Provided material:
--- start ---

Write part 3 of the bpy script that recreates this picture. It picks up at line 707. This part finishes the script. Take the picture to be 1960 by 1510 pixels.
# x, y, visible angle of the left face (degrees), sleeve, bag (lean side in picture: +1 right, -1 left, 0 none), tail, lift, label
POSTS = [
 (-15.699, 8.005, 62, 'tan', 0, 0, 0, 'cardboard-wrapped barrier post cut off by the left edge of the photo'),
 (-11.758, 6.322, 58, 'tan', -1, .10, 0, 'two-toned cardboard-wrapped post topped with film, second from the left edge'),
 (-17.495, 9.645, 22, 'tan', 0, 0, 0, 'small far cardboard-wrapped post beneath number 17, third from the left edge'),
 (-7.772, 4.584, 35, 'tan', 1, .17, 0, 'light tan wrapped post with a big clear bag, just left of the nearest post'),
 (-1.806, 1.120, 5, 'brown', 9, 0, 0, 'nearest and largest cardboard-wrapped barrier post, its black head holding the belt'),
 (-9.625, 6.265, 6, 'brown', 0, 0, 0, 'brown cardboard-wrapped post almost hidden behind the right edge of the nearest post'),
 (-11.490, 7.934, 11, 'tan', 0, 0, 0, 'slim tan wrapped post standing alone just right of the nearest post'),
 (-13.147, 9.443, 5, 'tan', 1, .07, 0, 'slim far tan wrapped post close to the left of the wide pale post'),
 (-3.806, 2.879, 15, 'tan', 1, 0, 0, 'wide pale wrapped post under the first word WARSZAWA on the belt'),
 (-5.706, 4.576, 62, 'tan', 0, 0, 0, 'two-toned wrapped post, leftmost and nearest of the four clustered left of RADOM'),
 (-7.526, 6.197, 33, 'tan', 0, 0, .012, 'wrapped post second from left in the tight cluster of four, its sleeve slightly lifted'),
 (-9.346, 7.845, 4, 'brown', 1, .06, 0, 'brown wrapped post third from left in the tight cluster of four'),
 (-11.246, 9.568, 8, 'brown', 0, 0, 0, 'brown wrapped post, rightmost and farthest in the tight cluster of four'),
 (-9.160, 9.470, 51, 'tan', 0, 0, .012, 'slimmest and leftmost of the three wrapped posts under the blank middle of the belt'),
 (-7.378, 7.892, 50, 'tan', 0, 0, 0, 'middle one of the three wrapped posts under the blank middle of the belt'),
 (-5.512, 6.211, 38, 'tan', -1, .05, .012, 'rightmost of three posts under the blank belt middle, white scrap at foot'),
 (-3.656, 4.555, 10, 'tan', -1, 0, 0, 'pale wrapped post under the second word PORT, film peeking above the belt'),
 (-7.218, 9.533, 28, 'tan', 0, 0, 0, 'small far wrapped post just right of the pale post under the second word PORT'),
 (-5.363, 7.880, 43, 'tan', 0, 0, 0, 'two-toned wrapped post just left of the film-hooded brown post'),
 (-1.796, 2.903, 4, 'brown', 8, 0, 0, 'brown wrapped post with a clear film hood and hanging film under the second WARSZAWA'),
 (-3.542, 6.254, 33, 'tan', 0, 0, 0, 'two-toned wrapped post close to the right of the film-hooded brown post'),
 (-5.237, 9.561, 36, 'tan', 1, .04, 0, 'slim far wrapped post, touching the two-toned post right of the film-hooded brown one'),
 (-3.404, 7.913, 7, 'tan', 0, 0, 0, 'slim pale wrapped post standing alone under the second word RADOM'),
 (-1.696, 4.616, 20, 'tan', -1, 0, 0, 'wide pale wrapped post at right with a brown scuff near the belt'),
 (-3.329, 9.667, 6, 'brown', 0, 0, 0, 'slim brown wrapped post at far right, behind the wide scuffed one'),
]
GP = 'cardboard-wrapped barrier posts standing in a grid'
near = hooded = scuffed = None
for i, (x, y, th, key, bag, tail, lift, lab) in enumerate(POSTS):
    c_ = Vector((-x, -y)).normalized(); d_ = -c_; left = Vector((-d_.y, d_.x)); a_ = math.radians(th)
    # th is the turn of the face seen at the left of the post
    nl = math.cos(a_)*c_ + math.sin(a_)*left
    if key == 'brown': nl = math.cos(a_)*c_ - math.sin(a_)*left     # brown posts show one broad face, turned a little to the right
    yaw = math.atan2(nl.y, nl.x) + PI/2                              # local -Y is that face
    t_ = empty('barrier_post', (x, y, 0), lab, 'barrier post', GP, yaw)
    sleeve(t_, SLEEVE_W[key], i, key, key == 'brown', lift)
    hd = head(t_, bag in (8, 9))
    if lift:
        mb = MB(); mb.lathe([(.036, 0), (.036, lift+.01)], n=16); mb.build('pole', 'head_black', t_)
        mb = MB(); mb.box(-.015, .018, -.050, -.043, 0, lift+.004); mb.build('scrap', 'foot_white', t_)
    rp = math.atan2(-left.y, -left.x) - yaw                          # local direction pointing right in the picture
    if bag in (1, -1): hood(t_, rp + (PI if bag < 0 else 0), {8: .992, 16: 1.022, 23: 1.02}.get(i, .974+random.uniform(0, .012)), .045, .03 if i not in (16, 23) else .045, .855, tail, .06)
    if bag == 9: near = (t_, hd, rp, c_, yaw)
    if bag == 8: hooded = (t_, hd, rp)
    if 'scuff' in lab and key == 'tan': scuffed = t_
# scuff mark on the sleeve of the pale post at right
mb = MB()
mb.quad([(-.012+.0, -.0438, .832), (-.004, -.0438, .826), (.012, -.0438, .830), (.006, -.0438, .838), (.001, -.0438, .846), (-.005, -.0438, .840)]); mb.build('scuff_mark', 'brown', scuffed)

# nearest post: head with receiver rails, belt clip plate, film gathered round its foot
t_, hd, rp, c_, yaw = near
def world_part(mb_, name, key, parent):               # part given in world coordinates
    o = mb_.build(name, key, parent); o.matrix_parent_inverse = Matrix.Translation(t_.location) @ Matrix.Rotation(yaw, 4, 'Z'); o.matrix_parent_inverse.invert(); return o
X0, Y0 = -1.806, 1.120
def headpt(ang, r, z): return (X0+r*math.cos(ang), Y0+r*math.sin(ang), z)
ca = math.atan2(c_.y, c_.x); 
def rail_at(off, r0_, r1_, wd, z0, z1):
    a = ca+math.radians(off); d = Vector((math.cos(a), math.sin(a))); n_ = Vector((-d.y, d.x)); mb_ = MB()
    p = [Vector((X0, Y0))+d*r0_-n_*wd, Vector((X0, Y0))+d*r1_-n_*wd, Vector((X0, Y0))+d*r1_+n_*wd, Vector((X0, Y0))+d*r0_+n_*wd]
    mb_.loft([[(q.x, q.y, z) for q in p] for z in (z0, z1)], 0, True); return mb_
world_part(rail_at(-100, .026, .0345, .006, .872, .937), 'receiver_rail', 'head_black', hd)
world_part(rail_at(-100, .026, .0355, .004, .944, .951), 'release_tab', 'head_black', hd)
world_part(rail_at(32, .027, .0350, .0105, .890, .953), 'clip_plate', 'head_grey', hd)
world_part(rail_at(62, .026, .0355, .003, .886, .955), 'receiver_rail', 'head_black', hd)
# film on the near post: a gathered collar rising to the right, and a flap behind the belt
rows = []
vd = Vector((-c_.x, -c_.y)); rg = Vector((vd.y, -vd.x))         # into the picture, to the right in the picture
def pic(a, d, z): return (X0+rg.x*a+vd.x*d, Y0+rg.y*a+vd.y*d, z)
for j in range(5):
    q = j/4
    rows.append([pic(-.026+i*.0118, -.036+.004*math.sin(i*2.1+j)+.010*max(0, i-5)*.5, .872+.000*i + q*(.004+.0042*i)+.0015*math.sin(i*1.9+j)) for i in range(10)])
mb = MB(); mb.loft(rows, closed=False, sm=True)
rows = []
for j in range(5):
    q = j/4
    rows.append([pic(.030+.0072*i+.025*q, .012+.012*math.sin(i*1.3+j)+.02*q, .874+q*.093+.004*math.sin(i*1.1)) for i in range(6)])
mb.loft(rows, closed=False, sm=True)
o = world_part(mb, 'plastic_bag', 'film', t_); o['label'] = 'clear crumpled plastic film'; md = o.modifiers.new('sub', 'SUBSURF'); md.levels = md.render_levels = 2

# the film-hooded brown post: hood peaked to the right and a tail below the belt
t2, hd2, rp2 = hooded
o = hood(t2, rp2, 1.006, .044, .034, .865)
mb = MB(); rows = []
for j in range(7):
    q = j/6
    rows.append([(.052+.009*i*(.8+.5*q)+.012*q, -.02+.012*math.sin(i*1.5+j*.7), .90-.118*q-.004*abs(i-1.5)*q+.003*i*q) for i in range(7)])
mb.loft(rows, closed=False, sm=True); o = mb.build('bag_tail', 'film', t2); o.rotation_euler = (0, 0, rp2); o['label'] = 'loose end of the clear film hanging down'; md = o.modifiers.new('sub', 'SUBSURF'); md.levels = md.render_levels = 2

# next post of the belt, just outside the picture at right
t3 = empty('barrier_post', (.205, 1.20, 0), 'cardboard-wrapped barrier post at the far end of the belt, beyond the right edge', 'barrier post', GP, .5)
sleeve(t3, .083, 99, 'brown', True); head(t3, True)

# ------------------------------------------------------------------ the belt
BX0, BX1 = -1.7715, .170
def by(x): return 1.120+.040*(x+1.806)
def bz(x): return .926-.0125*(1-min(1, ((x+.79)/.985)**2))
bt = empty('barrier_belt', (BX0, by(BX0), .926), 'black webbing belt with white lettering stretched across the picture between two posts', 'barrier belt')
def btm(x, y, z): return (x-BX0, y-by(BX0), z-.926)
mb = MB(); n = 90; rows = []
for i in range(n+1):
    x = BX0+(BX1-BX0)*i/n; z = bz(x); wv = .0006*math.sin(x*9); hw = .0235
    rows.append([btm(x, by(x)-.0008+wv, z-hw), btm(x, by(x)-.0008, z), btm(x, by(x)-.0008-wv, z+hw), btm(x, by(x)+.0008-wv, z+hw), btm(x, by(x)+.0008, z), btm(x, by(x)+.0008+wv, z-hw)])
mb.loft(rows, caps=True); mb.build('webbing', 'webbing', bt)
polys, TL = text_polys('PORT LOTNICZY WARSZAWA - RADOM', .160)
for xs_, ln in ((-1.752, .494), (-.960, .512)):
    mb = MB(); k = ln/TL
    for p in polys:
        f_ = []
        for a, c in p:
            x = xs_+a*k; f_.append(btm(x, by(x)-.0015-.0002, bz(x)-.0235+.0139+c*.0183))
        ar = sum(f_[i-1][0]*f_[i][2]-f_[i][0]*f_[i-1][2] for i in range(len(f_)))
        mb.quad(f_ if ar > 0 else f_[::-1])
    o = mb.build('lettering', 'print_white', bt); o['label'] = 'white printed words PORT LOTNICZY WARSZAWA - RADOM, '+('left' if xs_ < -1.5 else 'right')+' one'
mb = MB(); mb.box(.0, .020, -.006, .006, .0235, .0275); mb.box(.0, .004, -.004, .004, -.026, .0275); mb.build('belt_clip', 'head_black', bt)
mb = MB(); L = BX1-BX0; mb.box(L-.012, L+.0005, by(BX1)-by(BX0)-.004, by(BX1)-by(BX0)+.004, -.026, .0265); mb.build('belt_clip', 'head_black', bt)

--- end ---

All lines holding the word "that" should be picked out and copied.

Written solution:
Write part 3 of the bpy script that recreates this picture. It picks up at line 707. This part finishes the script. Take the picture to be 1960 by 1510 pixels.
    yaw = math.atan2(nl.y, nl.x) + PI/2                              # local -Y is that face